John, you asked about the nut and bolt listings in the back of the 120 parts catalogue, how to interpret the markings on the bolt heads, and which were hardened bolts. First the high strength bolts. In the remarks column there are a few with the letters HTS. This means High Tensile Strength. The suffix letter in the part no. is F.
I thumbed through the book and found a few suffix F applications:
    fan pulley to damper
    rear springs to chassis frame
    torsion bar flange to wishbone lever
    accelerator linkage brackets
Perhaps a few of us could check some of these for markings on the heads. High strength steel can also be identified by holding the part against a grinder; it makes a different spark pattern than low carbon steel.
Now the numbering scheme:
The factory used the format @@#&&/**% where @@ represents one or two alphabet characters and designates the type of fastener.
    FB is a bolt with British Standard Fine threads (BSF)
    CB is a bolt with American National Coarse threads (ANC = UNC)
    NB is a bolt with American National FIne threads (ANF = UNF)
    FC is a bolt with BSF threads and a square neck
    AS is a setscrew with British Association threads (BA)
    CS is a setscrew with ANC threads
    FS is a setscrew with BSF threads
    NS is a setscrew with ANF threads
    WS is a setscrew with BSW threads
    AN is a hex nut with BA threads
    FN is a hex nut with BSF threads
    FU is a steel wing nut
    NN is a hex nut with ANF threads
    AW is a plain flat washer sized for a BA screw
    FG is a spring washer sized for a BSF screw
    FW is a flat or beveled washer sized for a BSF screw
    FT is a stud with BSF threads
    M is a wood screw
    J is a clevis pin
    L is a split pin (cotter pin)
    OD is a dowel pin
    R is a rivet
Then there are some washers and screws with prefix C or BD which causes confusion with all the other C and BD parts in the rest of the book.

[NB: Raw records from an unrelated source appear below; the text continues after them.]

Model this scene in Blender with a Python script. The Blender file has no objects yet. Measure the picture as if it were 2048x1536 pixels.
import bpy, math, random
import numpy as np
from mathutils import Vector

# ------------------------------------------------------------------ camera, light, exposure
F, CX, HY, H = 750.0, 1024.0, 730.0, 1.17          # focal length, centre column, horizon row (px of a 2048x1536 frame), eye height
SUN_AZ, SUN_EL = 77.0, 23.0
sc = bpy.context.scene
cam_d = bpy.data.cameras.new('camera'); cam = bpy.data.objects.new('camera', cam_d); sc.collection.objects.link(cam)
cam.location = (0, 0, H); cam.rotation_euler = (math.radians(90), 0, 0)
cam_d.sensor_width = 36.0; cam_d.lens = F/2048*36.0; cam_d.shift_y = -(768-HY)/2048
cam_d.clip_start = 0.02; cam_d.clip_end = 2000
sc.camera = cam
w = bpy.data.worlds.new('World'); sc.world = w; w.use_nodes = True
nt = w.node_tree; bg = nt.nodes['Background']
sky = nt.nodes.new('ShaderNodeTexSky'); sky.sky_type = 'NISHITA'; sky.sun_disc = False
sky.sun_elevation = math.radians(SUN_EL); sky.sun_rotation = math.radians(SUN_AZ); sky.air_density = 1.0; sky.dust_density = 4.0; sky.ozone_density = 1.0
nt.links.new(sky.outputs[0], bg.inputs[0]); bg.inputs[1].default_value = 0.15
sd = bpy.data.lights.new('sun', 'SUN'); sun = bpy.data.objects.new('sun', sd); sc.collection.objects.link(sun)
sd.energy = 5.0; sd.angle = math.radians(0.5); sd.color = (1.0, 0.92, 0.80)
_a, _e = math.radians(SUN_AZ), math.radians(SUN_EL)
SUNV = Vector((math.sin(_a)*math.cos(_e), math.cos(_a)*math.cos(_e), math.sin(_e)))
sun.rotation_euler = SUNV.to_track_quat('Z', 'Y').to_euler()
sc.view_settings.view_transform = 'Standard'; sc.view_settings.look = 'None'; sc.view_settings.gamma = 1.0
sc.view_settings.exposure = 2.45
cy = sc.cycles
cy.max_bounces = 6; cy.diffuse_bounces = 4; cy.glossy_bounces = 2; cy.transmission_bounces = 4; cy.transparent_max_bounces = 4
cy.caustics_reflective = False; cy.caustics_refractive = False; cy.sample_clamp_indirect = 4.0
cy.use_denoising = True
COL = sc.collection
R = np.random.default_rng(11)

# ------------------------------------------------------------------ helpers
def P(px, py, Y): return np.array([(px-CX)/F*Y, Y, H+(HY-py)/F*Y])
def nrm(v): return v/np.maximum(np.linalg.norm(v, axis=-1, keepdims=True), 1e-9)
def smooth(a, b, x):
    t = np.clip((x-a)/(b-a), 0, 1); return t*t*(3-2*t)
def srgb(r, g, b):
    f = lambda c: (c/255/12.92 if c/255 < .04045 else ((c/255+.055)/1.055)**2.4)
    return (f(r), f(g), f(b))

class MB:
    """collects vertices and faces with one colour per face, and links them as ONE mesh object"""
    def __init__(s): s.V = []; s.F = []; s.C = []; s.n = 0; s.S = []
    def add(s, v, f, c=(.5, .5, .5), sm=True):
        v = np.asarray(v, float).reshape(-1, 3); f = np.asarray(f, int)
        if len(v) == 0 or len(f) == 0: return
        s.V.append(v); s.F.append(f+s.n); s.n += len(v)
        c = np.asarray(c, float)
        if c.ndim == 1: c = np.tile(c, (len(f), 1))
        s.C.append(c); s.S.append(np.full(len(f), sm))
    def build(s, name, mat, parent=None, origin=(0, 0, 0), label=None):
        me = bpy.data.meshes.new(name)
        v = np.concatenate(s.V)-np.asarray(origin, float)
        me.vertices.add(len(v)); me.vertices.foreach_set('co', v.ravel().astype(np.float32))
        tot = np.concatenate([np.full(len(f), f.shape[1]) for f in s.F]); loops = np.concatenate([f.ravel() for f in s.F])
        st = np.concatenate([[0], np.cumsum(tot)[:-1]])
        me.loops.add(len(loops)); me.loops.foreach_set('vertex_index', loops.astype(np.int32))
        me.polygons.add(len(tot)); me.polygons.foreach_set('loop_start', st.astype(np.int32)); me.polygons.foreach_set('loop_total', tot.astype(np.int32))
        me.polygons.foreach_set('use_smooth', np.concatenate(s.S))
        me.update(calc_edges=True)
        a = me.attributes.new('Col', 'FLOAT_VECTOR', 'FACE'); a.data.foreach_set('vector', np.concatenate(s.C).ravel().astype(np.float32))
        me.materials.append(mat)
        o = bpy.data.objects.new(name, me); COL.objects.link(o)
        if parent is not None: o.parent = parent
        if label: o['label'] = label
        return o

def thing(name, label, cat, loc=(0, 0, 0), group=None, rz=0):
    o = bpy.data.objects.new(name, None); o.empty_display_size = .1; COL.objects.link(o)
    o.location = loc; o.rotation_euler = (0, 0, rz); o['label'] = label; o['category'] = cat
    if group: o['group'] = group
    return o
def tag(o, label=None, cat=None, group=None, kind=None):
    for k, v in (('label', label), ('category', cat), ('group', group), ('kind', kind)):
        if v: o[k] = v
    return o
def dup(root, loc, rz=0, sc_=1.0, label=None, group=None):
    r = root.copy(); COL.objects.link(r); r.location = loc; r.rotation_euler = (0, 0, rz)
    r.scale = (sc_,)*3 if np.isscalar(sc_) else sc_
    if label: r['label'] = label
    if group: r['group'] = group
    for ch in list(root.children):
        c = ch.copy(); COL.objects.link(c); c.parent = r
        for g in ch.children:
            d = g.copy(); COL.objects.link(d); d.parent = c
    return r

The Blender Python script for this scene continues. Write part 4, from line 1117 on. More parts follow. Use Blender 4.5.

# the first numeral after the period represents some characteristic.
For bolts and setscrews:
    1 is a standard hex head
    2 is a thin hex head
    3 is a cheese head
    4 is a round head
    5 is a countersunk head
    6 is an instrument head
For nuts:
    1 is a plain steel hex nut
    2 is a lock nut
    4 is a slotted nut
    7 is a regular slotted nut
For washers:
    1 is a plain washer
    2 is a beveled washer
For woodscrews:
    1 is a countersunk head
    2 is a round head
For rivets:
    3 is a flat head
    5 is a 90 degree countersunk head
    6 is a 120 degree countersunk head
&& numerals represents the diameter
** numerals represents the length in eighths of an inch, except for washers
% is a suffix letter indicating some other characteristic such as the material its made from or the type of head.

Unfortunately there are many bolts not in this list for which the part no. is of the format C.####. These are specials that were made especially for Jaguar or were modified by Jaguar from a standard bolt. Putting a hole through a bolt for a split pin would be an example. To determine if any of these were hardened or HTS bolts we would have to check them individually.
I've probably missed a few, so don't hold me accountable.
In my business I've seen this sort of nomenclature scheme used for all sorts of industrial goods.